Consequently, man’s existence is neither a diminution toward nothingness nor an
idealism toward the perfection of history. Man’s existence is a reditus, a return to the Creator. Man
finds himself naturally oriented to turn back, to conversion, which is a turn to the depths of being, to that which
is prior to himself.
Thus, never can the philosopher or
theologian posit that we live in a “post-Christian” era. “Every age is a
Christian age,” the French Dominican A.G. Sertillanges wrote. Christ dwells in
every age in the sacraments—Mother Church’s treasury of memory. Each Sunday we
hear “Do this in memory of me,” and we remember not some distant past, but a
reality present in our time. Only through memory can we rediscover our true
identity and that authenticity for which all our subcultures long. Memory
breeds authenticity.
When John Paul stood before the crowds
in Poland, he proclaimed in so many words, “You are not who they say you are.
Let me remind you who you are!” Only through memory would the Polish people
realize that they could not be defined by a recent history of political and
social distress. “It is impossible to understand this city,” John Paul spoke in
his famous homily in Victory Square, Warsaw:
… that undertook in 1944 an unequal
battle against the aggressor, a battle in which it was abandoned by the allied
powers, a battle in which it was buried under its own ruins—if it is not
remembered that under those same ruins there was also the statue of Christ the
Saviour with his cross that is in front of the church at Krakowskie
Przedmiescie. It is impossible to understand the history of Poland from
Stanislaus in Skalka to Maximilian Kolbe at Oswiecim unless we apply to them
that same single fundamental criterion that is called Jesus Christ.”
To remember who we
are is to remember Christ, for “The exclusion of Christ from the history of man
is an act against man.” Memory always reaches for that constant, Christ, who
stands at the apex of history while the world turns (Stat crux dum volvitur orbis). In the Incarnation, God remembered
his people, and thus his people remembered their God. The whole of their
history leapt to the fore as they looked upon the face of their long awaited
hope—“he has remembered his holy covenant.” The person of Christ refreshes
anamnesis—the person of Truth persists from “generation to generation.”

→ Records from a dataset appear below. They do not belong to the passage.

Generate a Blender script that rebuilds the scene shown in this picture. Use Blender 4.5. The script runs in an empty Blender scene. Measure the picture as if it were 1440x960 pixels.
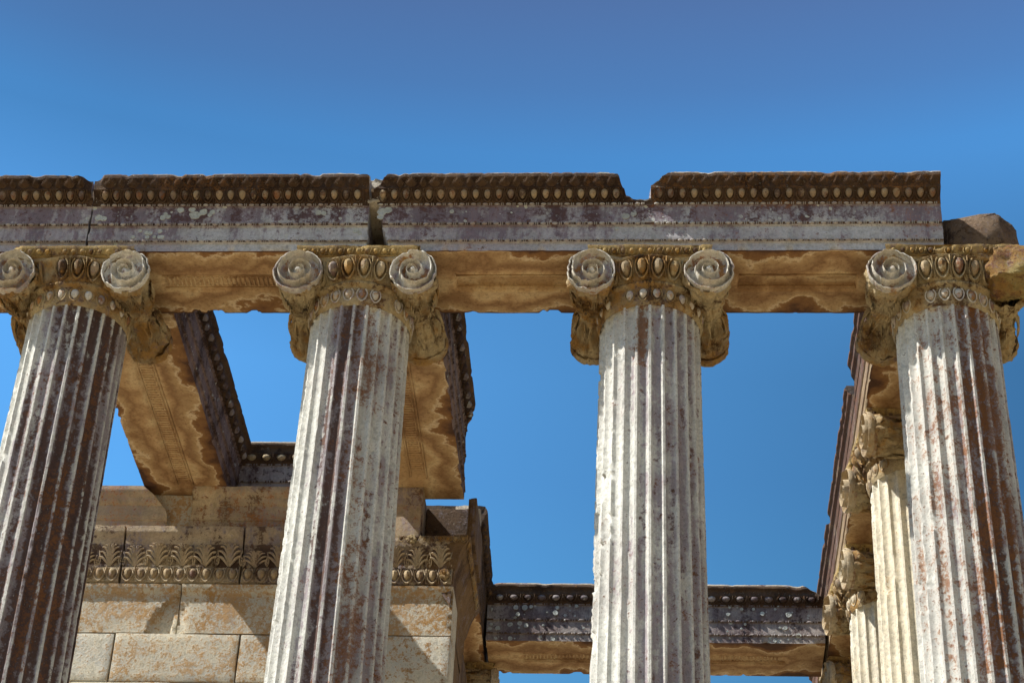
import bpy, math
import numpy as np
from mathutils import Matrix, Vector
R = math.radians
scn = bpy.context.scene
COL = scn.collection

# ------------------------------------------------------------------ camera, sky, sun, exposure
SH = (1.0, 1.6)
CAMZ = 1.6
S = 11.638 + CAMZ                       # height of every architrave soffit
def set_camera():
    f = 2917.0; c = np.array([720., 480.]); V = np.array([915., -3550.]); D = np.array([910., 2600.])
    def cv(p): return np.array([p[0]-c[0], -(p[1]-c[1]), -f])
    dz = cv(V); dz /= np.linalg.norm(dz)
    dy = cv(D); dy -= dz*dy.dot(dz); dy /= np.linalg.norm(dy)
    dx = np.cross(dy, dz)
    M = np.array([dx, dy, dz])
    cd = bpy.data.cameras.new('camera'); cam = bpy.data.objects.new('camera', cd); COL.objects.link(cam)
    m = Matrix([list(M[0])+[0.0], list(M[1])+[-14.65], list(M[2])+[CAMZ], [0, 0, 0, 1]])
    cam.matrix_world = m
    cd.sensor_width = 36; cd.sensor_fit = 'HORIZONTAL'; cd.lens = f/1440*36
    cd.clip_start = 0.1; cd.clip_end = 3000
    scn.camera = cam
set_camera()
SUN_EL, SUN_A = 50.0, 18.0              # elevation; angle in front of the facade plane, coming from the left
w = bpy.data.worlds.new('World'); scn.world = w; w.use_nodes = True
nt = w.node_tree; nt.nodes.clear()
sky = nt.nodes.new('ShaderNodeTexSky'); sky.sky_type = 'NISHITA'; sky.sun_disc = False
sky.sun_elevation = R(SUN_EL)
sdir = Vector((-math.cos(R(SUN_EL))*math.cos(R(SUN_A)), -math.cos(R(SUN_EL))*math.sin(R(SUN_A)), math.sin(R(SUN_EL))))
sky.sun_rotation = math.atan2(sdir.x, sdir.y)
sky.altitude = 1000; sky.air_density = 1.0; sky.dust_density = 0.3; sky.ozone_density = 2.0
hs = nt.nodes.new('ShaderNodeHueSaturation'); hs.inputs['Saturation'].default_value = 1.12; hs.inputs['Hue'].default_value = 0.495
bg = nt.nodes.new('ShaderNodeBackground'); bg.inputs['Strength'].default_value = 0.12
wo = nt.nodes.new('ShaderNodeOutputWorld')
tc = nt.nodes.new('ShaderNodeTexCoord'); sx = nt.nodes.new('ShaderNodeSeparateXYZ'); nt.links.new(tc.outputs['Generated'], sx.inputs[0])
rp = nt.nodes.new('ShaderNodeValToRGB'); nt.links.new(sx.outputs['Z'], rp.inputs[0])
for i_, (p_, c_) in enumerate(((.0, (.20, .18, .15)), (.36, (.36, .40, .36)), (.46, (.50, .68, .70)), (.53, (.50, .65, .71)), (.60, (.55, .71, .77)), (.655, (.60, .78, .87)), (.68, (.57, .63, .70)), (.71, (.56, .53, .58)), (.82, (.22, .22, .24)))):
    e_ = rp.color_ramp.elements[i_] if i_ < 2 else rp.color_ramp.elements.new(p_)
    e_.position = p_; e_.color = c_+(1,)
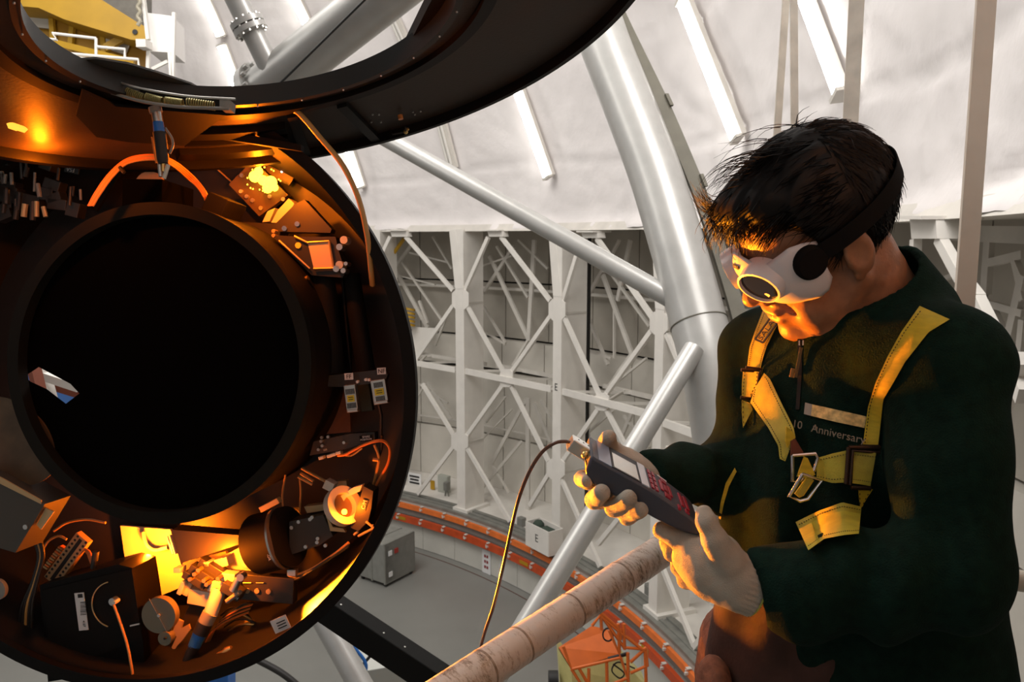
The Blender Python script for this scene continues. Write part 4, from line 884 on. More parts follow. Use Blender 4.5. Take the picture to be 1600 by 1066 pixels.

Brezhnev was right after all. John Paul did "only cause
trouble"—or in the words of our current pope, “a mess.” Poland was never the
same. Her son had returned, and he brought not only Peter but Christ. And when
he concluded his Victory Square ho
mily with the words “Let your spirit descend
and renew the face of this earth,” even the memory of the Soviet block stirred.
John Paul II—the Great Liberator, the Great
Evangelist, simply the Great? On this his feast day, I would like to posit
another title to his list: The Great Reminder. John Paul understood the heart
of evangelization to be the habitus of
memory. He reminded the Church who she was in the tumultuous decades of the
late twentieth century. He reminded her through his sermons, his travels, his
forgiveness, his love. Most importantly, however, he reminded her for two hours
every morning when he knelt in front of the tabernacle. “Here is your hope,” he
proclaimed in silence, “Here is He for whom your hearts long.” This was how he
responded to the chants of the Polish people—“We want God!”—in June of 1979.
May we likewise respond to the chants of our countrymen today.